What is Service-Learning?

Service-learning combines service to the community with students learning in a way that improves both the student and the community.

Service-Learning:
-Is an opportunity whereby students learn and develop through active participation in thoughtfully organized service that is conducted in and meets the needs of communities.
-Helps foster civic responsibility
-And provides structured time for students or participants to reflect on the service experience

Volunteers helping build a playground.

What Does Service-Learning Look Like?
Service learning is part of the academic curriculum. In community organizations, youth develop practical skills, self-esteem, and a sense of civic responsibility. Examples of service-learning projects include: preserving native plants, designing neighborhood playgrounds, teaching younger children to read, testing the local water quality, creating wheelchair ramps, preparing food for the homeless, developing urban community gardens, starting school recycling programs, and much more.

Why is Service-Learning Important?
A national study of Learn and Serve America programs suggests that effective service-learning programs improve academic grades, increase attendance in school, and develop personal and social responsibility.
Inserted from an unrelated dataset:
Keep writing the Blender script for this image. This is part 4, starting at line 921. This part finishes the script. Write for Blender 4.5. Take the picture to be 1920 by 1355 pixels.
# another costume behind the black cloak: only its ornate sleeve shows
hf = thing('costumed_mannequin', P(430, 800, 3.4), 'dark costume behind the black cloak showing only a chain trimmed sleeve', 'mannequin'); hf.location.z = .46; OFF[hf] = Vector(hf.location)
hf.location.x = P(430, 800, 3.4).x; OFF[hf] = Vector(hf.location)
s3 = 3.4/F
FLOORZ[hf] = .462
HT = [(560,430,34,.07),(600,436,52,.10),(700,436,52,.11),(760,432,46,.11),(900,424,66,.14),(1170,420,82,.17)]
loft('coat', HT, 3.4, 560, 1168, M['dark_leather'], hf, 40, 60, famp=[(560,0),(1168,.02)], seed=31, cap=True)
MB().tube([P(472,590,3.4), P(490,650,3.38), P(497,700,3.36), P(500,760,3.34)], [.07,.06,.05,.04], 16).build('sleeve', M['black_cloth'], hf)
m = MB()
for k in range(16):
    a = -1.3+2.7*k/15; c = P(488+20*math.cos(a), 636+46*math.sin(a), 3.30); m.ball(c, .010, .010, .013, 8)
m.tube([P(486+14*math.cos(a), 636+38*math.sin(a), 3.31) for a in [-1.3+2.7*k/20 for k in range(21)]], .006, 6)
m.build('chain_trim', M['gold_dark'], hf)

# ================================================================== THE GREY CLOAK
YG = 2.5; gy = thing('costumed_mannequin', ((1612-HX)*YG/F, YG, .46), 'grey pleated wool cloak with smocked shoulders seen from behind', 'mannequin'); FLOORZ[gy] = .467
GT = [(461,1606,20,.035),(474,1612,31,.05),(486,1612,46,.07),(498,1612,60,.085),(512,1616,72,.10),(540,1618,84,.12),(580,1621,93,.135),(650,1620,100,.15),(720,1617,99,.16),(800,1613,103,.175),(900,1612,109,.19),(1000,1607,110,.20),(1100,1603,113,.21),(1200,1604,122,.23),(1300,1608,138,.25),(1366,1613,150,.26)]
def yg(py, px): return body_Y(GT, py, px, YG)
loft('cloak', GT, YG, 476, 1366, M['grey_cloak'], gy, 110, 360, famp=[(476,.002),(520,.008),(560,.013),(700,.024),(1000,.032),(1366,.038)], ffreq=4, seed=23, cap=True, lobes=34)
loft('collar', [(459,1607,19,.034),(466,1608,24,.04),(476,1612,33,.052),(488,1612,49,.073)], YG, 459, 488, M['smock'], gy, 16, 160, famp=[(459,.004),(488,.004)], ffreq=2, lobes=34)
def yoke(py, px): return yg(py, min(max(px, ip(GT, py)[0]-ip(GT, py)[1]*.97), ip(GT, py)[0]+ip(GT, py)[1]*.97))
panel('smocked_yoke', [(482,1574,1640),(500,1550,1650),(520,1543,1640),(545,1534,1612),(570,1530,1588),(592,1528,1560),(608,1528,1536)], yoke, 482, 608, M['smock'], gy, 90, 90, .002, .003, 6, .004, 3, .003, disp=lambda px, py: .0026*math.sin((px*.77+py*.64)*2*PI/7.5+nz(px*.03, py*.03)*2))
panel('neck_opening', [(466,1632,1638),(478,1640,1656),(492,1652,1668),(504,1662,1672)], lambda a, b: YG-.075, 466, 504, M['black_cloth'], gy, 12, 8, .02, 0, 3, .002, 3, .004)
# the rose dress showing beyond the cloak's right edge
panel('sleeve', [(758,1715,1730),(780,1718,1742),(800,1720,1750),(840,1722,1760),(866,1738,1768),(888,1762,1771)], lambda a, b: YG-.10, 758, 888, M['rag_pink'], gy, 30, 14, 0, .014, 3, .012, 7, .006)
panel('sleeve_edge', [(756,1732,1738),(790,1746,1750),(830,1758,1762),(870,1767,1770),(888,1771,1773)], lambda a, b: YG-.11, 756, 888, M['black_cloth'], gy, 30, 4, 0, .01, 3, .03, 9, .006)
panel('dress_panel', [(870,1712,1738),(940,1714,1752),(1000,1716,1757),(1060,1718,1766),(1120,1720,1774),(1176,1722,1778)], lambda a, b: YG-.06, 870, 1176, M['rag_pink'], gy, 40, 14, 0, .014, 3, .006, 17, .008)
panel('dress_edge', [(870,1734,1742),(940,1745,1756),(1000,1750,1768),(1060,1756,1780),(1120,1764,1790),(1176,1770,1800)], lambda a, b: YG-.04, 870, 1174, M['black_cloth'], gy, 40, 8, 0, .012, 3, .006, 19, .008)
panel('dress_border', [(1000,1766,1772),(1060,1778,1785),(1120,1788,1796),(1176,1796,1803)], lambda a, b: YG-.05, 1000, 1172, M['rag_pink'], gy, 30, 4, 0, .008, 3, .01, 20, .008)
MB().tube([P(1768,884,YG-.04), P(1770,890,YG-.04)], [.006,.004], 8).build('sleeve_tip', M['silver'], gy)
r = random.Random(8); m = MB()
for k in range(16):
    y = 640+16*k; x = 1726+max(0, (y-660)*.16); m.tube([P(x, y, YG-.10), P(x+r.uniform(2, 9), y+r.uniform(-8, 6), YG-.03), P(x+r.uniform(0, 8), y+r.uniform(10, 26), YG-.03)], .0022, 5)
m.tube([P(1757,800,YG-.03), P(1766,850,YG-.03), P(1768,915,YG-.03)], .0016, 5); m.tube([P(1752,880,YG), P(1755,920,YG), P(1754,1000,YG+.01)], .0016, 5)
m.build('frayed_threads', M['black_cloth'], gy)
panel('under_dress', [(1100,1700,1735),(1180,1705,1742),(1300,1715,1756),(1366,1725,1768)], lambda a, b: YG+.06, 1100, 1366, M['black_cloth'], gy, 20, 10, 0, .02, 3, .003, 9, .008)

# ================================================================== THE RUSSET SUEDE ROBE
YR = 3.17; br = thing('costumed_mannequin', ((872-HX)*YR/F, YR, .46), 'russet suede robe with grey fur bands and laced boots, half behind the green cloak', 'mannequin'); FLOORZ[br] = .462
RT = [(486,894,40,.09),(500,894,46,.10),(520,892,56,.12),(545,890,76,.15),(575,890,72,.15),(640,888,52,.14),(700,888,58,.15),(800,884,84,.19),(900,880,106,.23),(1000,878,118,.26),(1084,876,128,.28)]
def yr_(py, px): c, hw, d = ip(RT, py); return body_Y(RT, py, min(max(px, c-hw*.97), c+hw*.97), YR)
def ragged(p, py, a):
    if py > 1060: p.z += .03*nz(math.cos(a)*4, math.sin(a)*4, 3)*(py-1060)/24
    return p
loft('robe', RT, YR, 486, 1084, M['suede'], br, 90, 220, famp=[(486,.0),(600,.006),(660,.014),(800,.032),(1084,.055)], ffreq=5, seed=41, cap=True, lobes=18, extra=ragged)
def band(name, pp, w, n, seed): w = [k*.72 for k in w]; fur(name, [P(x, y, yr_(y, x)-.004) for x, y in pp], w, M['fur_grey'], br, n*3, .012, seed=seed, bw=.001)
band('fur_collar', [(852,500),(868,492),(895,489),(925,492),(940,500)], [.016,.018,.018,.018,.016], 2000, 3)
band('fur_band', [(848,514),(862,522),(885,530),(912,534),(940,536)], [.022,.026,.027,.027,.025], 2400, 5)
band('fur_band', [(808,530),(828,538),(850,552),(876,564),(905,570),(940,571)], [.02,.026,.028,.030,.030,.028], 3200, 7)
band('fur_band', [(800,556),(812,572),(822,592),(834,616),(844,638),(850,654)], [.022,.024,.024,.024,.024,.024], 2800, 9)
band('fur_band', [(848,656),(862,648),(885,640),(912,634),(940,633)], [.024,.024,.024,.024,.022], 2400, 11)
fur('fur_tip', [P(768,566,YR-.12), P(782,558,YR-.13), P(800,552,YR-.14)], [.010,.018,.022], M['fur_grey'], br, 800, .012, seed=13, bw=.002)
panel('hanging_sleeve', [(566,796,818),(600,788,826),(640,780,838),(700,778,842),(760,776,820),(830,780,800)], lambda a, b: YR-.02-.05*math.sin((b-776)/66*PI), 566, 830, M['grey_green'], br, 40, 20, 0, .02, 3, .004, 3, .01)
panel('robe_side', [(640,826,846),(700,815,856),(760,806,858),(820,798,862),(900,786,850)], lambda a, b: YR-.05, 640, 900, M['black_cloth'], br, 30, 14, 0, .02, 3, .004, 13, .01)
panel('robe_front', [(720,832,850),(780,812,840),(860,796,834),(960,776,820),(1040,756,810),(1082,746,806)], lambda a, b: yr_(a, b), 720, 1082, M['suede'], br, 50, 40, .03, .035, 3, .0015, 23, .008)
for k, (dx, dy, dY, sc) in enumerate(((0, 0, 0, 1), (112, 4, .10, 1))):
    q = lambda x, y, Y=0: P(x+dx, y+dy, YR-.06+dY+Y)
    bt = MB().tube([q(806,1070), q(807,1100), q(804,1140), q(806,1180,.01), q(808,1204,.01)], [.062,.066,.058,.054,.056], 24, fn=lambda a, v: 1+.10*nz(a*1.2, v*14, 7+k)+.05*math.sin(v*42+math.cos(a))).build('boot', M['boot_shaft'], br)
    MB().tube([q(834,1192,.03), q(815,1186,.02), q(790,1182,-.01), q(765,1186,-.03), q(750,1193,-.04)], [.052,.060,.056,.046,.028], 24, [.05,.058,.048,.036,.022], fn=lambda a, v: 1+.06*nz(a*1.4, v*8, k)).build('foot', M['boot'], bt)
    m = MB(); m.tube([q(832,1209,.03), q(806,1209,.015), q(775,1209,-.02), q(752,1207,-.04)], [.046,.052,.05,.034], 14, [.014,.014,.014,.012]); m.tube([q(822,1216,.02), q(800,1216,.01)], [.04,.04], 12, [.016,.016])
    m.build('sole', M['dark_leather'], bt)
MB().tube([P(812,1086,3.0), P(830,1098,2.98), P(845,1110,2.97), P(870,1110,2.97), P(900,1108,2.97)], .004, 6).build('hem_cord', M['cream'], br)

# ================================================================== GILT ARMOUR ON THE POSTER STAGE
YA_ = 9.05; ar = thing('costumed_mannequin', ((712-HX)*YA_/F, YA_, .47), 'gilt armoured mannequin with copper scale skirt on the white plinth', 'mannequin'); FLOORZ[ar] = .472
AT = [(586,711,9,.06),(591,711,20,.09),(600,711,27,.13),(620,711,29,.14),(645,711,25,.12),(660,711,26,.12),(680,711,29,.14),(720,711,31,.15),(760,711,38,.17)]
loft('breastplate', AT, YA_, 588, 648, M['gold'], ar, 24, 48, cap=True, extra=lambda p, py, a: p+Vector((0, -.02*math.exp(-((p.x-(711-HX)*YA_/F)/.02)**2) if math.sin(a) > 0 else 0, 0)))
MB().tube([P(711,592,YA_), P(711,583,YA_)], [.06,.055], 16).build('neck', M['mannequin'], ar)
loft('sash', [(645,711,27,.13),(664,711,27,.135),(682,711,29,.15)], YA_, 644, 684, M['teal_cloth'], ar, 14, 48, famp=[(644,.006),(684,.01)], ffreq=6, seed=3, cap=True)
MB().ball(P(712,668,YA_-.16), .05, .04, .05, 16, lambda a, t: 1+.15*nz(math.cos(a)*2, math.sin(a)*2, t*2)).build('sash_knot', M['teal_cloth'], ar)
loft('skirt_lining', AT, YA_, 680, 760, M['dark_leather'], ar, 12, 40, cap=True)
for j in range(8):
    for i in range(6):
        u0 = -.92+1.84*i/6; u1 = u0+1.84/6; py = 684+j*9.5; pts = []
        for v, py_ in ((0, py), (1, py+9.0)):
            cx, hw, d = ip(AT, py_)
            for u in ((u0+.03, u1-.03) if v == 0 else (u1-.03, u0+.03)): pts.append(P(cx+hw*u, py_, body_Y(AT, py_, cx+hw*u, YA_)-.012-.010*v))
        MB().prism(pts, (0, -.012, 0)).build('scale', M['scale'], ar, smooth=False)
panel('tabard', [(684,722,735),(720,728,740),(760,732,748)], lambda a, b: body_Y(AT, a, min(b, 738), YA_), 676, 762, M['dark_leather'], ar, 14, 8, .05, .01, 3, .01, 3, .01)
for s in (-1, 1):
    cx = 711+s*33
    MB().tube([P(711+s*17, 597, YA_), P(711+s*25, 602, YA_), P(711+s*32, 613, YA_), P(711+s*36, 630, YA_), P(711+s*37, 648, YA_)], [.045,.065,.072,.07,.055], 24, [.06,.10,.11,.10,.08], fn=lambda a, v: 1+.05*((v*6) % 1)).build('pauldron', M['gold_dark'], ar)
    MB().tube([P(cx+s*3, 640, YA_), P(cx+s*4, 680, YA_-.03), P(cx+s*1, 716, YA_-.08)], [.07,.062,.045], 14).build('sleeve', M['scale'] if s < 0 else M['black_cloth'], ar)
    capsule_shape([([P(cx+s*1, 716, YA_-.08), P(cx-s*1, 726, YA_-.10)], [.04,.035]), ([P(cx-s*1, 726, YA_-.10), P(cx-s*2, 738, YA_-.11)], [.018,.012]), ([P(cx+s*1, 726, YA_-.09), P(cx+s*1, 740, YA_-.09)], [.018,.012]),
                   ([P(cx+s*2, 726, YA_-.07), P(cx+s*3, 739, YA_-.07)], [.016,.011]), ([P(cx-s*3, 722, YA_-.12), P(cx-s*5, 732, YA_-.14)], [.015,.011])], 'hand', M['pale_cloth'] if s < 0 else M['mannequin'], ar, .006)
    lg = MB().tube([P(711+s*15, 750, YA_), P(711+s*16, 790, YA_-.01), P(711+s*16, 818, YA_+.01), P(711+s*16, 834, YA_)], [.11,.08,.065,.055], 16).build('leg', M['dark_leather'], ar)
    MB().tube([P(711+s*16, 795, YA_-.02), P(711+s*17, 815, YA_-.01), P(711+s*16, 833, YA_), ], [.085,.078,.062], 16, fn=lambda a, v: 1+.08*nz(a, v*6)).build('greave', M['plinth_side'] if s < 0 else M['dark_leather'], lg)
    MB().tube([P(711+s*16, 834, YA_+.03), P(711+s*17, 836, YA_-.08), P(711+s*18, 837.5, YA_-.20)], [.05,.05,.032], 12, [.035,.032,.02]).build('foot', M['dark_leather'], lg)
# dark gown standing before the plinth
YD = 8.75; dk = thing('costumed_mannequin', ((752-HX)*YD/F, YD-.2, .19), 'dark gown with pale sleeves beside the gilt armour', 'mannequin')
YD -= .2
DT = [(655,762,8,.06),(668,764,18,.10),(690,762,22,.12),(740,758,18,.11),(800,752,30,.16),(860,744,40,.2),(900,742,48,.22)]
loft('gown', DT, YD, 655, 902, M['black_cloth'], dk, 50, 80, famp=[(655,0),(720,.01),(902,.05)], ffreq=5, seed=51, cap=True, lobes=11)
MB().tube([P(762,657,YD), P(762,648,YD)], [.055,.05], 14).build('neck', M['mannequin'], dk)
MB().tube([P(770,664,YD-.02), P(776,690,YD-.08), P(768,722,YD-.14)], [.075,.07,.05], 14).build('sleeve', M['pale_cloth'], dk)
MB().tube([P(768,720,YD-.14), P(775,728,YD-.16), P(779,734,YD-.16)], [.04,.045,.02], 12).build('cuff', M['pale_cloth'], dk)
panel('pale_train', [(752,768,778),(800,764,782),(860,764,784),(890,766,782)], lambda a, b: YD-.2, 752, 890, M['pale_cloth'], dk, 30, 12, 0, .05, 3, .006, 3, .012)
Whether the goal is academic improvement, personal development, or both, students learn critical thinking, communication, teamwork, civic responsibility, mathematical reasoning, problem-solving, public speaking, vocational skills, computer skills, scientific method, research skills, and analysis.

Service is not some task to be endured, but an opportunity to be enjoyed! It involves a change in our values, minds, and actions. Help our children discover their gifts and where to use them. The richness of service will make a real difference in our community.